Gelelim asıl konumuza, Ali Şeriati, Mevlana hakkında ne düşünüyordu? Şeriati Mevlana’nın görüşlerini benimsiyor muydu? Yoksa onu da Safevi Şia’sının bir göstergesi ve ürünü olarak mı yorumluyordu? Bu noktada sıkı durun, zira söyleyeceklerim Şeriati hakkında yüzeysel bir donanıma sahip olanlar için biraz sarsıcı gelebilir ama neylersiniz ki hakikatin dili her zaman keskindir. Mevlana, Şeriati’yi gençlik döneminde girdiği düşünsel bunalım sonucu intihar etmekten kurtaran kişidir. İnanmayanlar Şeriati’nin ‘Mektuplar’ına veya Puran Şeriati’nin İhtar yayıncılık tarafından yayınlanan ‘Eşim Ali Şeriati’ adlı kitabına bakabilirler.

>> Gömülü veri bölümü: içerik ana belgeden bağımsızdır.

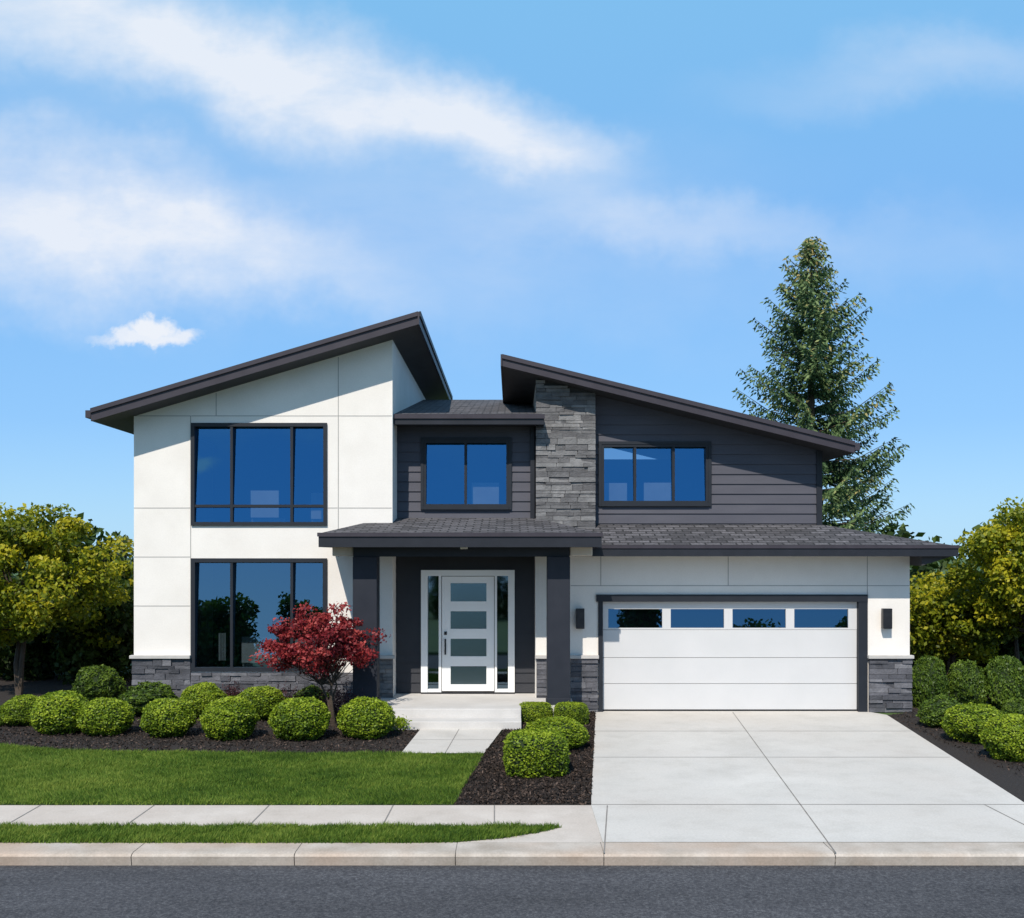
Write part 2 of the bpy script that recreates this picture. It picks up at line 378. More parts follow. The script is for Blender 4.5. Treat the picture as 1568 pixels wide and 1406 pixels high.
ledger('stone_base_garage_b',X(1329,20),X(1395,20),0,Z(1008,20),19.95,'stoned',seed=9)
ledger('stone_base_entry',X(821,20),X(838,20),0,Z(1008,20),19.95,'stoned',seed=10)
for i,(a,c) in enumerate(((202,293),(572,605),(820,839),(872,916),(1328,1396))):
    box('stone_cap_%d'%i,X(a,20)-.01,X(c,20)+.005,19.88,19.999,Z(1008,20),Z(1003,20),'cap',bev=.006)

# ------------------------------------------------------------------ garage
gx0=X(820,20); gx1=X(1393,20); o0=X(916,20); o1=X(1328,20); oz=Z(912,20); gt=3.2
box('wall_garage_a',gx0,o0,20,20.2,0,gt,'stucco'); box('wall_garage_b',o1,gx1,20,20.2,0,gt,'stucco'); box('wall_garage_c',o0,o1,20,20.2,oz,gt,'stucco')
box('wall_garage_side',gx1-.2,gx1,20.2,28,0,gt,'stucco'); box('wall_garage_inner',gx0,gx0+.2,20.2,20.75,0,gt,'stucco')
box('wall_house_back',XR,gx1-.2,28,28.2,0,5,'stucco')
d=19.97
box('garage_trim_left',o0,X(923,20),d,20.14,.005,oz,'frame'); box('garage_trim_top',o0-.04,o1+.0,d-.01,20.14,oz-.12,oz+.02,'frame')
box('garage_trim_right',X(1314,20),o1,d,20.14,.005,oz-.12,'frame')
gd0=X(923,20);gd1=X(1314,20);gz1=oz-.12
rows=[.03,Z(1048,20),Z(1008,20),Z(965,20)]
box('garage_seal',gd0,gd1,20.1,20.16,.006,.03,'frame')
for i in range(3): box('garage_panel_%d'%i,gd0,gd1,20.08,20.13,rows[i]+.004,rows[i+1]-.004,'gdoor',bev=.006)
wins=[(932,1015),(1028,1110),(1123,1205),(1218,1301)]
wz0=Z(962,20);wz1=Z(933,20); xs=[gd0]+[v for w in wins for v in (X(w[0],20),X(w[1],20))]+[gd1]
for i in range(0,len(xs),2): box('garage_top_stile_%d'%i,xs[i],xs[i+1],20.08,20.13,wz0,wz1,'gdoor')
box('garage_top_rail',gd0,gd1,20.08,20.13,wz1,gz1,'gdoor'); box('garage_mid_rail',gd0,gd1,20.08,20.13,rows[3]+.004,wz0,'gdoor')
box('garage_backing',gd0,gd1,20.16,20.2,0.0,oz,'frame')
gp=[]
for w in wins:
    a,c=X(w[0],20),X(w[1],20); t=(wz1-wz0)*math.tan(math.radians(3.3+random.uniform(-.1,.1))); gp.append(([(a,20.1,wz0),(c,20.1,wz0),(c,20.1+t,wz1),(a,20.1+t,wz1)],[(0,1,2,3)],0,0))
build('garage_glass',gp,['glassg'],house)
# garage lower roof
e=19.4; ezt=Z(835,e); ex1=8.33; ex0=X(880,e); tw=Z(803,20.8)
poly('roof_garage',[(ex0,e,ezt),(ex1,e,ezt),(6.24,20.8,tw),(ex0,20.8,tw),(ex1,28.4,ezt),(6.24,28.4,tw)],[(0,1,2,3),(1,4,5,2)],'shingle',house)
box('gutter_garage',ex0,ex1+.07,e-.11,e,Z(852,e),ezt-.01,'dark'); box('gutter_garage_lip',ex0,ex1+.08,e-.13,e-.111,ezt-.06,ezt,'fascia')
box('gutter_garage_side',ex1+.001,ex1+.09,e+.001,28.4,Z(850,e),ezt-.01,'dark')
box('soffit_garage',ex0,ex1,e+.001,19.999,Z(852,e)+.03,Z(852,e)+.06,'soffit')
prism('eave_return',[(gx1+.001,Z(866,20)),(ex1,Z(852,e)+.0),(ex1,Z(850,e)+.02),(gx1+.001,Z(850,e)+.02)],e+.02,28.2,'soffit')
# ------------------------------------------------------------------ porch
e=18.6; pz1=Z(816,e); pz0=Z(838,e); px0=X(492,e); px1=X(918,e); tz=Z(793,20.8)
poly('roof_porch',[(px0,e,pz1),(px1,e,pz1),(.48,20.8,tz),(-2.25,20.8,tz),(px0,20.0,pz1),(px1,20.79,pz1),(-2.9,20.0,pz1+.22)],[(0,1,2,3),(0,3,6,4),(1,5,2)],'shingle',house)
box('gutter_porch',px0-.03,px1+.03,e-.11,e,pz0,pz1-.01,'dark'); box('gutter_porch_lip',px0-.05,px1+.05,e-.135,e-.111,pz1-.07,pz1,'fascia')
box('gutter_porch_left',px0-.03,px0,e+.001,19.99,pz0,pz1-.01,'dark'); box('gutter_porch_right',px1,px1+.03,e+.001,19.3,pz0,pz1-.01,'dark')
box('porch_ceiling',px0,px1,e+.001,20.59,pz0+.02,pz0+.06,'soffit')
box('porch_beam',-2.95,1.07,19.06,19.36,3.03,pz0+.02,'dark')
box('porch_side_beam_right',1.079,1.5,19.1,19.3,3.04,pz0+.019,'cream',bev=.02); box('porch_side_beam_left',-3.35,-2.955,19.1,19.3,3.04,pz0+.019,'cream',bev=.02)
for n,a,c in (('porch_column_left',540,577),('porch_column_right',838,873)):
    xa,xc=X(a,19),X(c,19)
    box(n,xa,xc,19,19.42,.28,3.03,'column',bev=.008)
    box(n+'_base',xa-.015,xc+.015,18.985,19.435,.281,.40,'column',bev=.006)
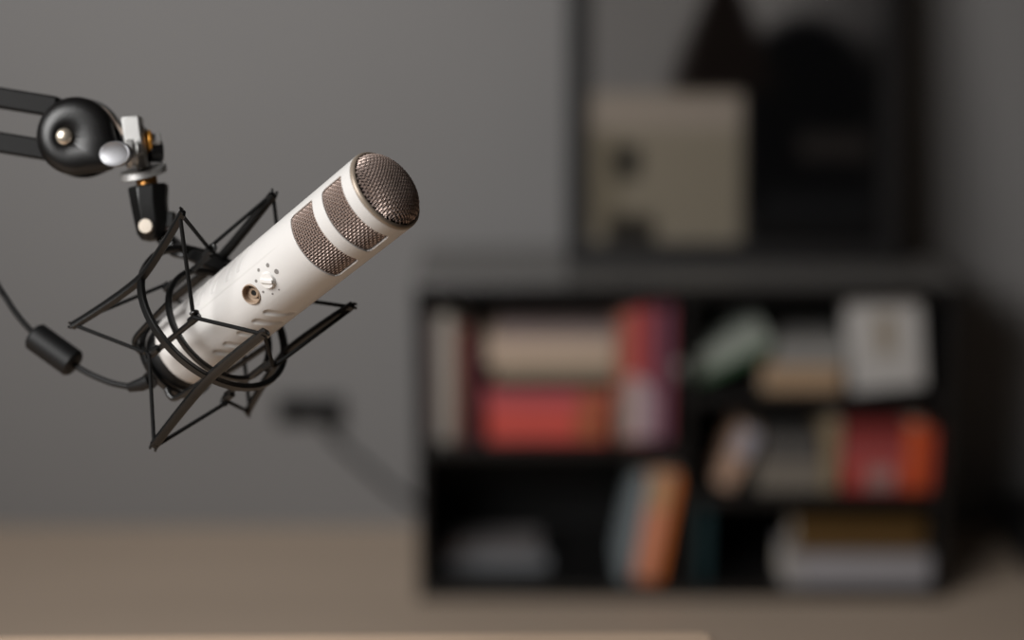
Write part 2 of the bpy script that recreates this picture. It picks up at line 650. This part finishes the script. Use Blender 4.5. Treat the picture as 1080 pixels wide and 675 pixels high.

“Havuzun kenarına gitti. Her şey onun omuzlarındaydı, ilk kez olarak ölüm ve yaşam onun güçlü ellerindeydi. Sonsuz bir zaaflık içindeki güç! Fakat hayır, hayır, aniden babasının sayısız kitaplarının arasından Mesnevi’nin de olduğu aklına geldi. Evet Mevlana’da vardı. Hayatın çile, keder olduğu, vehim, şüphe ve baştan başa ibham ile dolu olduğu doğrudur. Ancak insanın oturup da Mesnevi okumasına değiyor. Ali, henüz onüç – ondört yaşında olduğu bu dönemde Mesnevi’nin sahip olduğu irfan yardımıyla düşünsel ve ruhsal bataklıklardan kendisini koruyabildi.” [Eşim Ali Şeriati, 43]

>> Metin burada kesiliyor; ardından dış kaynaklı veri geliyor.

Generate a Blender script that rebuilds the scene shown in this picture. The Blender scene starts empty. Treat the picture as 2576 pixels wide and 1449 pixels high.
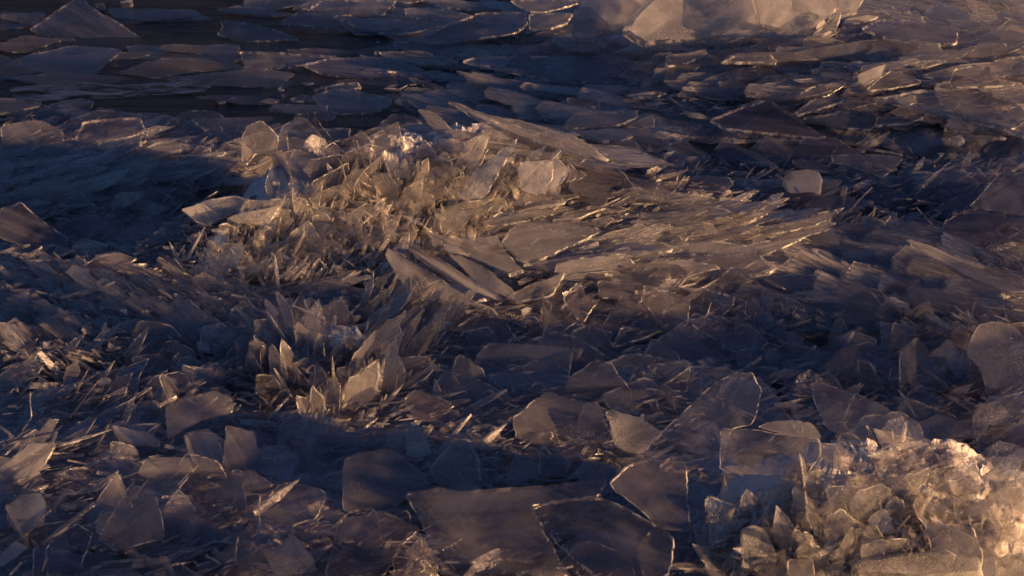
import bpy, bmesh, math, random
from mathutils import Vector, Matrix, noise
R = math.radians
rng = random.Random(7)
scene = bpy.context.scene
col = scene.collection

# ------------------------------------------------------------------ camera
CAM_H, PITCH, HT = 1.5, R(18.0), 0.18          # height over the ice, look-down angle, half width of view
cam_d = bpy.data.cameras.new('camera')
cam_d.lens = 100.0; cam_d.sensor_width = 36.0; cam_d.clip_start = 0.05; cam_d.clip_end = 2000
cam = bpy.data.objects.new('camera', cam_d); col.objects.link(cam)
cam.location = (0, 0, CAM_H); cam.rotation_euler = (R(90) - PITCH, 0, 0)
scene.camera = cam
EYE = Vector((0, 0, CAM_H))
FW = Vector((0, math.cos(PITCH), -math.sin(PITCH))); UP = Vector((0, math.sin(PITCH), math.cos(PITCH))); RT = Vector((1, 0, 0))

def ray(u, v):                                   # direction of sight through a point of the 2576 x 1449 picture
    return (FW + RT * ((u - 1288) / 1288 * HT) + UP * ((724.5 - v) / 1288 * HT)).normalized()
def g0(u, v, z=0.0):                             # where that sight meets height z
    d = ray(u, v); t = (z - CAM_H) / d.z
    return EYE + d * t

# ------------------------------------------------------------------ the lie of the ice
MOUNDS = []                                      # (x, y, height, radius along x, radius along y)
def mound(u, v, h, rx, ry): p = g0(u, v); MOUNDS.append((p.x, p.y, h, rx, ry))
mound(560, 670, .05, .15, .12); mound(760, 645, .085, .17, .13); mound(960, 635, .10, .18, .14); mound(1180, 625, .105, .18, .14)
mound(1370, 620, .085, .17, .14); mound(1570, 645, .08, .20, .14); mound(1800, 660, .07, .17, .12); mound(1330, 790, .06, .28, .13); mound(1650, 800, .04, .22, .16)
mound(840, 980, .06, .13, .13)
mound(250, 420, .045, .35, .25); mound(620, 430, .03, .25, .2); mound(100, 760, .03, .3, .2); mound(350, 900, .035, .3, .2)
mound(2150, 1430, .082, .16, .13); mound(2450, 1430, .092, .2, .14); mound(1900, 1430, .05, .12, .11)
mound(1850, 70, .07, .35, .4); mound(2350, 170, .06, .6, .8); mound(1900, 230, .035, .4, .35); mound(2400, 300, .04, .4, .3)
mound(1300, 330, .02, .35, .35); mound(1450, 80, .025, .4, .5)
mound(2300, 760, .02, .3, .3); mound(2450, 950, .04, .18, .16); mound(1650, 1050, .03, .2, .15); mound(300, 1250, .03, .4, .25); mound(1200, 1100, .02, .3, .15)
mound(2060, 390, -.06, .28, .12); mound(280, 590, -.025, .10, .06); mound(550, 180, -.09, .75, .75); mound(900, 240, -.03, .3, .25)
mound(2150, 570, -.03, .2, .2)
CORES = MOUNDS[1:5] + [MOUNDS[9]] + MOUNDS[14:17]
def lie(x, y):
    z = 0.012
    for mx, my, h, rx, ry in MOUNDS:
        q = ((x - mx) / rx) ** 2 + ((y - my) / ry) ** 2
        if q < 12: z += h * math.exp(-q)
    return z
def hit(u, v, lift=0.0):                         # where the sight meets the ice bed
    d = ray(u, v); t = 2.6; s = .03
    while t < 14:
        p = EYE + d * t
        if p.z <= max(lie(p.x, p.y), 0) + lift: break
        t += s
    a, b = t - s, t
    for _ in range(12):
        m = (a + b) / 2; p = EYE + d * m
        if p.z <= max(lie(p.x, p.y), 0) + lift: b = m
        else: a = m
    return EYE + d * b

# ------------------------------------------------------------------ materials
class NT:
    def __init__(s, name):
        s.m = bpy.data.materials.new(name); s.m.use_nodes = True
        s.t = s.m.node_tree; s.t.nodes.clear()
    def n(s, kind, **kw):
        o = s.t.nodes.new('ShaderNode' + kind)
        for k, v in kw.items():
            if hasattr(o, k) and k not in o.inputs: setattr(o, k, v)
            else: s.put(o.inputs[k.replace('_', ' ')] if k.replace('_', ' ') in o.inputs else o.inputs[k], v)
        return o
    def put(s, sock, v):
        if isinstance(v, bpy.types.NodeSocket): s.t.links.new(v, sock)
        else: sock.default_value = v
    def math(s, op, a, b=0.0, c=0.0):
        o = s.t.nodes.new('ShaderNodeMath'); o.operation = op
        for i, v in enumerate((a, b, c)): s.put(o.inputs[i], v)
        return o.outputs[0]
    def ramp(s, fac, lo, hi, a=0.0, b=1.0):
        o = s.t.nodes.new('ShaderNodeMapRange'); o.interpolation_type = 'SMOOTHSTEP'
        for i, v in enumerate((fac, lo, hi, a, b)): s.put(o.inputs[i], v)
        return o.outputs[0]
    def noise(s, vec, scale, detail=4, rough=.55, dist=0):
        o = s.t.nodes.new('ShaderNodeTexNoise')
        s.put(o.inputs['Vector'], vec)
        o.inputs['Scale'].default_value = scale; o.inputs['Detail'].default_value = detail
        o.inputs['Roughness'].default_value = rough; o.inputs['Distortion'].default_value = dist
        return o.outputs[0]
    def coords(s, stretch=(1, 1, 1)):
        tc = s.t.nodes.new('ShaderNodeTexCoord'); oi = s.t.nodes.new('ShaderNodeObjectInfo')
        mul = s.math('MULTIPLY', oi.outputs['Random'], 37.0)
        mp = s.t.nodes.new('ShaderNodeMapping'); mp.inputs['Scale'].default_value = stretch
        s.put(mp.inputs['Vector'], tc.outputs['Object'])
        ad = s.t.nodes.new('ShaderNodeVectorMath'); ad.operation = 'ADD'
        cb = s.t.nodes.new('ShaderNodeCombineXYZ'); s.put(cb.inputs[0], mul); s.put(cb.inputs[1], mul)
        s.put(ad.inputs[0], mp.outputs[0]); s.put(ad.inputs[1], cb.outputs[0])
        return ad.outputs[0], oi.outputs['Random']
    def world(s, rnd):                           # true position in the scene, shifted a little from piece to piece
        g = s.t.nodes.new('ShaderNodeNewGeometry'); ad = s.t.nodes.new('ShaderNodeVectorMath'); ad.operation = 'ADD'
        cb = s.t.nodes.new('ShaderNodeCombineXYZ'); s.put(cb.inputs[0], s.math('MULTIPLY', rnd, 9.0)); s.put(cb.inputs[2], s.math('MULTIPLY', rnd, 5.0))
        s.put(ad.inputs[0], g.outputs['Position']); s.put(ad.inputs[1], cb.outputs[0]); return ad.outputs[0]
    def mix(s, fac, a, b):
        o = s.t.nodes.new('ShaderNodeMixShader'); s.put(o.inputs[0], fac)
        s.t.links.new(a, o.inputs[1]); s.t.links.new(b, o.inputs[2]); return o.outputs[0]
    def mixc(s, fac, a, b):
        o = s.t.nodes.new('ShaderNodeMix'); o.data_type = 'RGBA'
        s.put(o.inputs[0], fac); s.put(o.inputs[6], a); s.put(o.inputs[7], b); return o.outputs[2]
    def out(s, sh):
        o = s.t.nodes.new('ShaderNodeOutputMaterial'); s.t.links.new(sh, o.inputs['Surface']); return s.m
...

Ali Şeriati’nin Sorbone’da doktora eğitimi için gittiği Paris'ten Kazım Müttehidin’e yazdığı şu mektuba da göz atmakta fayda var:
“Ah keşke İran’da olsaydım ve geceleri Mesnevi ile geçirmiş olsaydık … Ah keşke buraya gelmeseydim ve özgürlüğün anlamını tatmasaydım ve sadece kitaplar arasında olsaydım. Meşhed’de, o geçmiş asırların sofra kırıntıları bize yeterdi ta ki tümünü ilim adıyla doyasıya yeseydik ve….” [Eşim Ali Şeriati, 75]
Yine eşinden Ali Şeriati’nin Paris'te boş zamanlarını nasıl değerlendirdiğini öğrenelim:
“Bir başka oturumlardan birisi de genellikle birkaç arkadaşıyla birlikte Cumartesi akşamından başlayan ve bazen Pazar akşamına kadar devam eden Mesnevi Okumalarıydı.” [Eşim Ali Şeriati, 89]
Görüldüğü üzere Mevlana’nın Ali Şeriati’nin gelişimi üzerinde derin bir etkisi var. Şeriati’nin hayatını konu alan hangi kitabı alırsanız alın bu gerçeği kolayca fark edebilirsiniz. Şeriati’nin çalışmalarında Mevlana’ya çok sayıda atıf vardır. Tek başına ‘Biz ve İkbal’ adlı kitabını bile dikkatle incelediğinizde bu gerçek hemencecik ortaya çıkar. Şeriati’nin Muhammed İkbal’i Müslümanlar için modern bir örnek düşünür olarak tanıttığı bu eserde İkbal ile Mevlana arasında kurduğu bağlar gerçekten de ilginçtir. İkbal’in birçok Müslüman aydın tarafından bu yüzyılda yaşayan modern bir Mevlana olarak kabul edildiğini de ayrıca hesaba katmak lazım.
Ali Şeriati’nin Mevlana’ya duyduğu hayranlık, onun Mevlana’nın tüm görüşlerini benimsediği anlamına gelmez. Şu var ki, ‘Ali Şiası ve Safevi Şiası’ adlı eserinde de görüldüğü gibi Şeriati asla tasavvufun özüne karşı değildi. O ısrarla bu özün değiştirildiğinden bahsediyor ve bizleri bu özü bulmaya çağırıyordu. Bir insanı tümden kabul etmek veya reddetmek Şeriati’nin Kur’an’dan aldığı, kriterlerine asla uymazdı. Ne var ki, Mevlana Şeriati’yi Şeriati yapan unsurların başında bir yere sahiptir. Hem dostları hem de düşmanları tarafından anlaşılamamaktan muzdarip, İslam mektebinde yetişmiş bu düşünürü yargılamaktan önce anlamaya çalışma gayretimiz muhakkak ki, kendi kevirimizi dönüştürebilmemiz adına da son derece büyük bir öneme haizdir.